Power Trader©
An introduction to Chaos Theory and Fractals
In mathematics, chaos theory describes the behavior of certain dynamical systems that is, systems whose states evolve with time that may exhibit dynamics that are highly sensitive to initial conditions (popularly referred to as the butterfly effect). As a result of this sensitivity, which manifests itself as an exponential growth of perturbations in the initial conditions, the behavior of chaotic systems appears to be random. This happens even though these systems are deterministic, meaning that their future dynamics are fully defined by their initial conditions, with no random elements involved, this behavior is known as deterministic chaos, or simply chaos.
Chaotic behavior is also observed in natural systems, such as the weather. This may be explained by a chaos-theoretical analysis of a mathematical model of such a system, embodying the laws of physics that are relevant for the natural system.
A fractal is an irregular pattern that is not easily defined by classical geometry, which is based on the study of smooth, continuous curves and shapes. Fractals are irregular and complex, and are much more representative of the way the world actually is, rather than the idealized world of classical Euclidean geometry.
Although it's easy to identify when something is a fractal, it's almost impossible to come up with an easy definition of this concept. Indeed, the father of fractals, Benoit Mandelbrot, defined them in this way: "A fractal is by definition a set for which the Hausdorff-Besicovitch dimension strictly exceeds the topological dimension."
Luckily you don't have to understand such definitions to apply fractal analysis into financial markets!
Fractals are all around us in nature, in mountains, trees, snowflakes, rivers, clouds, and turbulence. There are even fractals in our bodies, in the system of blood vessels.
But the most important and fascinating fractals in nature occur in financial markets.
Fractal market analysis is a pioneering approach to the study of financial markets, using chaos and quantum theories to study and characterize the inherent predictability of financial markets.Over the last 40 years, a language has sprung up to address what is happening in seemingly random natural systems -- such as the weather, and financial markets -- in order to study what may be predictable in such systems. This is chaos theory, which is trying to understand the order hidden within seemingly random chaos.
Fractal market analysis discovers and characterizes the order hidden within seemingly random financial markets, and determines the probability of future events.
A fractal pattern is a recurring pattern in a chaotic environment. A defining characteristic of a fractal pattern is that it is self-similar in all time-frames; that is, the smaller components have the same basic shape and pattern as the larger components. Financial markets are fractal in this way, as it is impossible to look at an unlabeled price chart and determine whether it is an hourly, monthly, or even a 5 minute chart of the trading action. They all look the same. Markets are fractal.
We've spent many years studying and researching the way that financial markets actually behave, using chaos theory and empirical observation in real-time of unfolding fractal patterns to characterize the way they move. Power Trader is a fractal projection method which tells us in surprising detail how a market fractal pattern is going to develop.
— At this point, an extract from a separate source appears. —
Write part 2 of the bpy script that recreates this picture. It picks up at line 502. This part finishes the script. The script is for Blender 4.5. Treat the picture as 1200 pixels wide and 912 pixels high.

The main advantage of knowing these fractal patterns and projections is they identify specific critical balance points where the potential energy may resolve in one direction or another. With Power Trader you can identify ahead of time where these points are, so you can know as early as possible where a market is going to go.
Interestingly, there is not much published in the field of fractal market analysis -- at least nothing of any real value. There are dispersed groups of people working on these ideas, but few publish their work, primarily because of the significant edge it is providing in financial markets.
We continue to be surprised about how there is still such a wide-open frontier in market analysis, in spite of the trillions of dollars, and the best and brightest minds round the globe devoted to the markets. It's our belief that 99.999% of all market participants are approaching the markets the wrong way and are not using the right set of analytical tools.
There is no direct relationship between the inputs into a market -- such as earnings, economic reports, liquidity, etc. -- and the output, which is the price. There is no proportional relationship. The markets have to be studied as chaotic, non-linear systems, yet almost nobody studies them in this way.
But over the years this will certainly change. Fractal analysis is pushing into the still-unexplored frontier of market thought, but in a few years just about every market follower will be well-versed in many of these ideas.